At Marketing AI Institute, we got our hands on these features this week—and got a glimpse of the future of meetings.
Why It Matters
There’s no going back. Zoom’s new AI features are downright impressive. And meetings without them now feel like a thing of the past.
On Episode 68 of The Marketing AI Show, Marketing AI Institute founder and CEO Paul Roetzer walked me through his hands-on experiments with the new features.
- This is the real deal. Both the summaries and AI Companions features work really well. “I was honestly impressed with the simplicity of the ease of use and the quality of the outputs,” says Roetzer.
- The in-meeting AI companion is impressive. You can prompt the in-meeting AI assistant in any way you want. For instance, you can ask it to catch you up, identify when your name has been mentioned, or list out action items. “You can pretty much have a conversation with it,” says Roetzer.
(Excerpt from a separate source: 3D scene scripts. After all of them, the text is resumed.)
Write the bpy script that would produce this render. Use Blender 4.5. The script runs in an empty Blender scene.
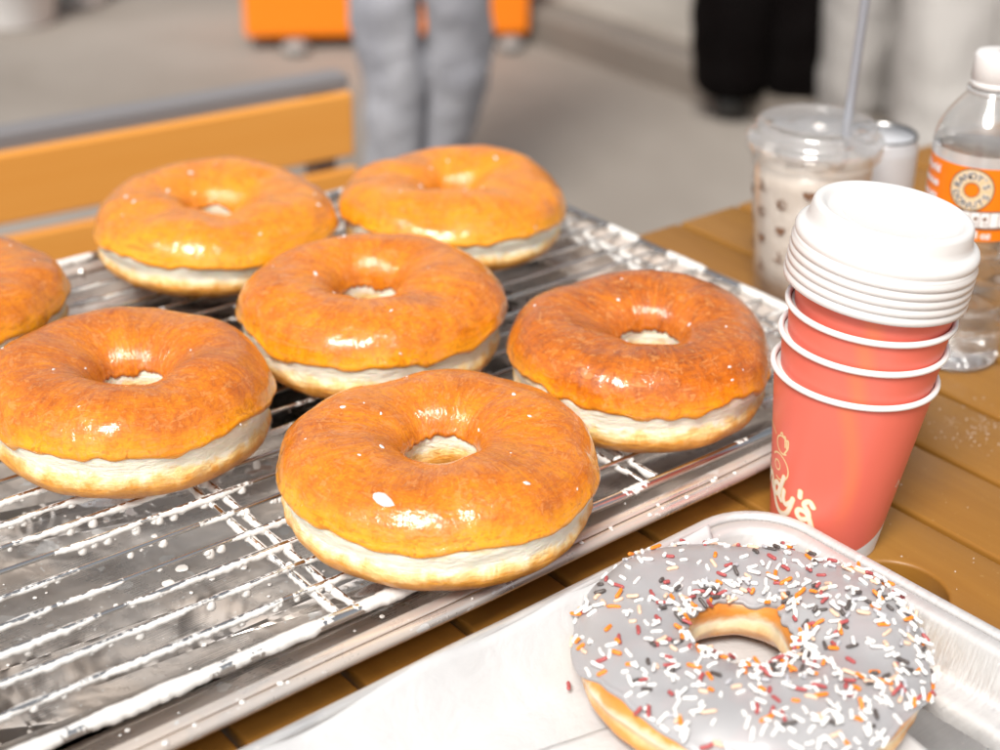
import bpy, bmesh, math, random
from mathutils import Vector, Matrix, noise
PI = math.pi
random.seed(7)
S = bpy.context.scene
COL = S.collection
W = bpy.data.worlds.new("World"); S.world = W; W.use_nodes = True
TH, RO, A, H = math.radians(27.5), math.radians(1.0), math.radians(39), .49   # camera pitch, roll, heading, height above table
GZ = -.74                                                                  # ground level, table top is z = 0

# ------------------------------------------------------------------ materials
class NM:
    def __init__(s, name):
        s.m = bpy.data.materials.new(name); s.m.use_nodes = True
        s.t = s.m.node_tree; s.N = s.t.nodes; s.L = s.t.links
        s.b = s.N['Principled BSDF']; s.out = s.N['Material Output']
    def link(s, a, b): s.L.new(a, b)
    def node(s, typ, **kw):
        n = s.N.new(typ)
        for k, v in kw.items():
            if k[0] == '_': setattr(n, k[1:], v)
            else:
                sock = n.inputs[int(k[1:])] if k[0] == 'i' and k[1:].isdigit() else n.inputs[k.replace('_', ' ')]
                if isinstance(v, bpy.types.NodeSocket): s.L.new(v, sock)
                else: sock.default_value = v
        return n
    def set(s, **kw):
        for k, v in kw.items():
            sock = s.b.inputs[k.replace('_', ' ')]
            if isinstance(v, bpy.types.NodeSocket): s.L.new(v, sock)
            else: sock.default_value = v
        return s
    def coord(s, scale=(1, 1, 1), kind='Object', rot=(0, 0, 0)):
        c = s.node('ShaderNodeTexCoord'); m = s.node('ShaderNodeMapping')
        s.link(c.outputs[kind], m.inputs[0]); m.inputs['Scale'].default_value = scale; m.inputs['Rotation'].default_value = rot
        return m.outputs[0]
    def attr(s, name, scale=(1, 1, 1), rot=(0, 0, 0)):
        c = s.node('ShaderNodeAttribute', _attribute_name=name); m = s.node('ShaderNodeMapping')
        s.link(c.outputs['Vector'], m.inputs[0]); m.inputs['Scale'].default_value = scale; m.inputs['Rotation'].default_value = rot
        return m.outputs[0]
    def noise(s, vec, scale, detail=3, rough=.5, dist=0):
        return s.node('ShaderNodeTexNoise', Vector=vec, Scale=scale, Detail=detail, Roughness=rough, Distortion=dist).outputs['Fac']
    def ramp(s, fac, stops):
        n = s.node('ShaderNodeValToRGB', Fac=fac); e = n.color_ramp.elements
        while len(e) < len(stops): e.new(.5)
        for i, (p, c) in enumerate(stops):
            e[i].position = p; e[i].color = (c if hasattr(c, '__len__') else (c, c, c)) + (1,) if hasattr(c, '__len__') else (c, c, c, 1)
        return n.outputs[0]
    def math(s, op, a, b=0., clamp=False):
        n = s.node('ShaderNodeMath', _operation=op, i0=a, i1=b); n.use_clamp = clamp
        return n.outputs[0]
    def mix(s, fac, a, b):
        n = s.node('ShaderNodeMix', _data_type='RGBA')
        for i, v in ((0, fac), (6, a), (7, b)):
            if isinstance(v, bpy.types.NodeSocket): s.L.new(v, n.inputs[i])
            else: n.inputs[i].default_value = v if i == 0 else (*v, 1)
        return n.outputs[2]
    def bump(s, h, strength=.3, dist=.001, normal=None):
        n = s.node('ShaderNodeBump', Height=h, Strength=strength, Distance=dist)
        if normal: s.link(normal, n.inputs['Normal'])
        return n.outputs[0]

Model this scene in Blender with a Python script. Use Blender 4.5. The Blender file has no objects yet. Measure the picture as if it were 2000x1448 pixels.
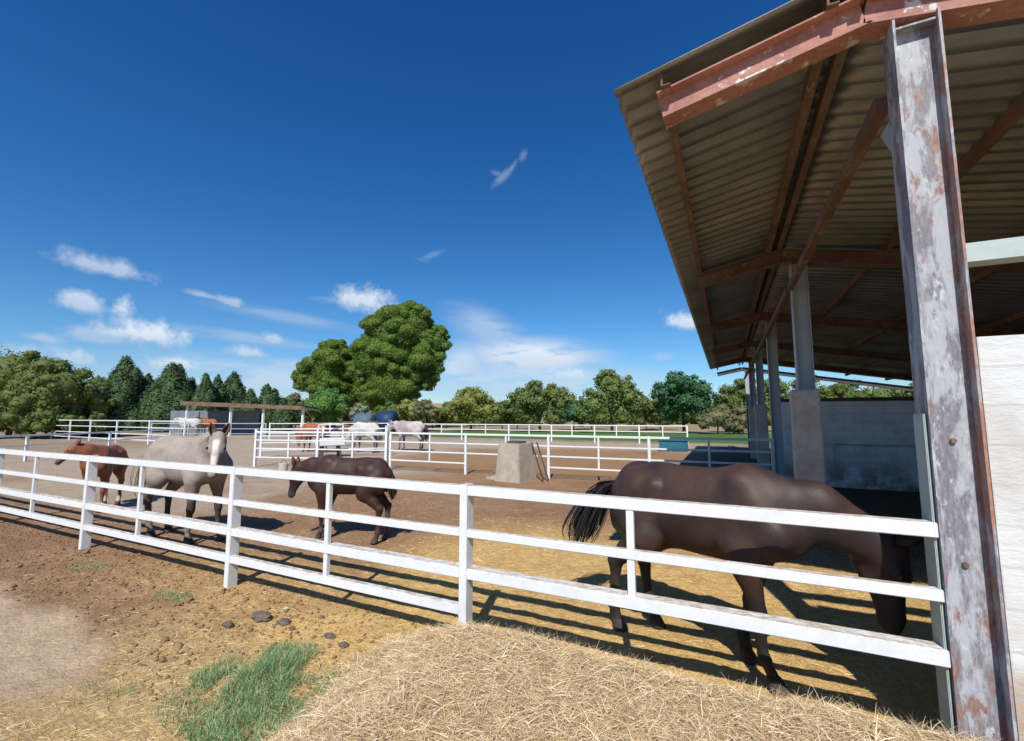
import bpy, bmesh, math, random
import numpy as np
from mathutils import Vector, Matrix
R = math.radians
rng = np.random.default_rng(7); random.seed(7)
SC = bpy.context.scene; COL = SC.collection
# ------------------------------------------------------------------ camera, sky, sun
CAMH = 1.75; PITCH = 5.776; YAW = 25.55; FPX = 870.0
cam = bpy.data.objects.new('camera', bpy.data.cameras.new('camera')); COL.objects.link(cam)
cam.location = (0, 0, CAMH); cam.rotation_euler = (R(90 + PITCH), 0, R(YAW))
cam.data.sensor_width = 36; cam.data.lens = 36 * FPX / 2000.0
cam.data.clip_start = .05; cam.data.clip_end = 6000
SC.camera = cam
SUNV = Vector((.24, -.87, 1.0)).normalized()           # towards the sun
sun = bpy.data.objects.new('sun', bpy.data.lights.new('sun', 'SUN')); COL.objects.link(sun)
sun.rotation_euler = SUNV.to_track_quat('Z', 'Y').to_euler(); sun.location = (0, 0, 30)
sun.data.energy = 4.6; sun.data.angle = R(.53); sun.data.color = (1.0, .95, .87)
SC.view_settings.view_transform = 'Standard'; SC.view_settings.look = 'None'
SC.view_settings.exposure = 0.28; SC.view_settings.gamma = 1.0
_F = Vector((-math.sin(R(YAW)) * math.cos(R(PITCH)), math.cos(R(YAW)) * math.cos(R(PITCH)), math.sin(R(PITCH))))
_Rt = Vector((math.cos(R(YAW)), math.sin(R(YAW)), 0)); _Up = _Rt.cross(_F)
def ray(x, y): return _F + _Rt * ((x - 1000) / FPX) - _Up * ((y - 724) / FPX)
def at(x, y, D): return Vector((0, 0, CAMH)) + ray(x, y) * D          # D metres ahead
def gnd(x, y):
    d = ray(x, y); return Vector((0, 0, CAMH)) + d * (-CAMH / d.z)
def world():
    w = bpy.data.worlds.new('World'); SC.world = w; w.use_nodes = True
    nt = w.node_tree; N = nt.nodes; L = nt.links; N.clear()
    def mt(op, a, b=None, c=None, clamp=False):
        n = N.new('ShaderNodeMath'); n.operation = op; n.use_clamp = clamp
        for i, v in enumerate((a, b, c)):
            if v is None: continue
            if isinstance(v, (int, float)): n.inputs[i].default_value = v
            else: L.new(v, n.inputs[i])
        return n.outputs[0]
    sky = N.new('ShaderNodeTexSky'); sky.sky_type = 'NISHITA'; sky.sun_disc = False
    sky.sun_elevation = math.asin(SUNV.z); sky.sun_rotation = math.atan2(SUNV.x, SUNV.y)
    sky.altitude = 300; sky.air_density = 1.0; sky.dust_density = .35; sky.ozone_density = 2.2
    hs = N.new('ShaderNodeHueSaturation'); hs.inputs['Saturation'].default_value = SKY_SAT; hs.inputs['Hue'].default_value = SKY_HUE
    L.new(sky.outputs[0], hs.inputs['Color'])
    zz = N.new('ShaderNodeTexCoord'); sx = N.new('ShaderNodeSeparateXYZ'); L.new(zz.outputs['Generated'], sx.inputs[0])
    cr = N.new('ShaderNodeValToRGB'); cr.color_ramp.elements[0].position = 0.0; cr.color_ramp.elements[0].color = SKY_T[0]; cr.color_ramp.elements[1].position = 1.0; cr.color_ramp.elements[1].color = (1.25, 1.05, .95, 1)
    for p_, c_ in ((.74, SKY_T[3]), (.10, SKY_T[1]), (.32, SKY_T[2])): e_ = cr.color_ramp.elements.new(p_); e_.color = c_
    L.new(sx.outputs[2], cr.inputs[0]); ml = N.new('ShaderNodeMix'); ml.data_type = 'RGBA'; ml.blend_type = 'MULTIPLY'; ml.inputs[0].default_value = 1; L.new(hs.outputs[0], ml.inputs[6]); L.new(cr.outputs[0], ml.inputs[7])
    bs = N.new('ShaderNodeBackground'); bs.inputs[1].default_value = SKY_STR; L.new(ml.outputs[2], bs.inputs[0])
    tc = N.new('ShaderNodeTexCoord'); D = tc.outputs['Generated']
    def dot(v):
        n = N.new('ShaderNodeVectorMath'); n.operation = 'DOT_PRODUCT'; L.new(D, n.inputs[0]); n.inputs[1].default_value = v; return n.outputs['Value']
    def noise(scale, detail, stretch=(1, 1, 1), rough=.55):
        m = N.new('ShaderNodeMapping'); m.inputs['Scale'].default_value = stretch; L.new(D, m.inputs['Vector'])
        n = N.new('ShaderNodeTexNoise'); n.inputs['Scale'].default_value = scale; n.inputs['Detail'].default_value = detail
        n.inputs['Roughness'].default_value = rough; L.new(m.outputs[0], n.inputs['Vector']); return n.outputs['Fac']
    n1 = noise(16, 7); n2 = noise(9, 6, (1, 1, 5), .6); n3 = noise(45, 6, rough=.65)
    nA = mt('ADD', mt('MULTIPLY', mt('SUBTRACT', n1, .5), 2.6), mt('MULTIPLY', mt('SUBTRACT', n3, .5), 2.2))
    nB = mt('MULTIPLY', mt('SUBTRACT', n2, .5), 3.4)
    total = None; shade = None
    # x, y, half width, half height (angles taken from the place), opacity, tilt, kind
    for (px, py, a, b, op, tilt, kind) in CLOUDS:
        a *= 1.03; b *= 1.1; op = min(1.0, op * 1.1)
        c = ray(px, py).normalized(); sc = ray(px, py).length; rt = c.cross(Vector((0, 0, 1))).normalized(); up = rt.cross(c)
        ct, st = math.cos(R(tilt)), math.sin(R(tilt)); r2 = rt * ct + up * st; u2 = up * ct - rt * st
        a2 = a / FPX / sc; b2 = b / FPX / sc
        u = mt('DIVIDE', dot(r2), a2); v = mt('DIVIDE', dot(u2), b2)
        front = mt('GREATER_THAN', dot(c), 0)
        if kind == 'c':    # flat base: squash below the centre
            v2 = mt('MULTIPLY', v, mt('ADD', 1.0, mt('MULTIPLY', mt('LESS_THAN', v, 0), .7)))
            q = mt('SQRT', mt('ADD', mt('MULTIPLY', u, u), mt('MULTIPLY', v2, v2)))
            m = mt('ADD', mt('SUBTRACT', 1.0, q), mt('MULTIPLY', nA, .62)); m = mt('MULTIPLY', m, 1.35, clamp=True)
        else:
            q = mt('SQRT', mt('ADD', mt('MULTIPLY', u, u), mt('MULTIPLY', v, v)))
            m = mt('MULTIPLY', mt('SUBTRACT', 1.0, q, clamp=True), mt('ADD', .9, nB, clamp=True)); m = mt('MULTIPLY', m, 1.5, clamp=True)
        m = mt('MULTIPLY', mt('MULTIPLY', m, op), front)
        total = m if total is None else mt('MAXIMUM', total, m)
        s = mt('MULTIPLY', m, mt('ADD', .55, mt('MULTIPLY', v, .45), clamp=True))
        shade = s if shade is None else mt('MAXIMUM', shade, s)
    cc = N.new('ShaderNodeMix'); cc.data_type = 'RGBA'
    cc.inputs[6].default_value = (.33, .42, .57, 1); cc.inputs[7].default_value = (.74, .82, .90, 1)
    L.new(shade, cc.inputs[0])
    bc = N.new('ShaderNodeBackground'); L.new(cc.outputs[2], bc.inputs[0]); bc.inputs[1].default_value = 1.0
    ms = N.new('ShaderNodeMixShader'); L.new(total, ms.inputs[0]); L.new(bs.outputs[0], ms.inputs[1]); L.new(bc.outputs[0], ms.inputs[2])
    o = N.new('ShaderNodeOutputWorld'); L.new(ms.outputs[0], o.inputs[0])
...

- And the after-meeting summaries are great. Roetzer found the summaries to be helpful, accurate, and factual. And the outputs were fast. He got his summary for an hour-long meeting just a few minutes after the meeting ended. Like any tool, it makes mistakes. But you can also edit summaries after the fact.
- This is going to change meetings forever. These features simply create a much better, smarter meeting experience, says Roetzer. “Any meeting that doesn’t have the summary feature and an AI companion is going to feel inefficient and archaic.”
- It’s also going to have a huge impact on productivity. Microsoft, Google, and others have already planned similar features. Given the sheer volume of virtual meetings, teh AI features we already have are going to dramatically increase productivity, to say nothing of future advancements, says Roetzer.
What to Do About It
Prepare for AI’s impact on meetings.
“Are companies ready for this?” asks Roetzer. AI’s impact on meetings will be positive, but potentially disruptive. Companies should consider if these AI features affect anyone’s job. (Administrative assistants, for instance.) They should also start thinking about how to effectively reallocate the time saved by teams using these features.
Education and usage policies can also be helpful, says Roetzer. Initially, it may be strange for some staff to get used to AI summaries and companions during meetings.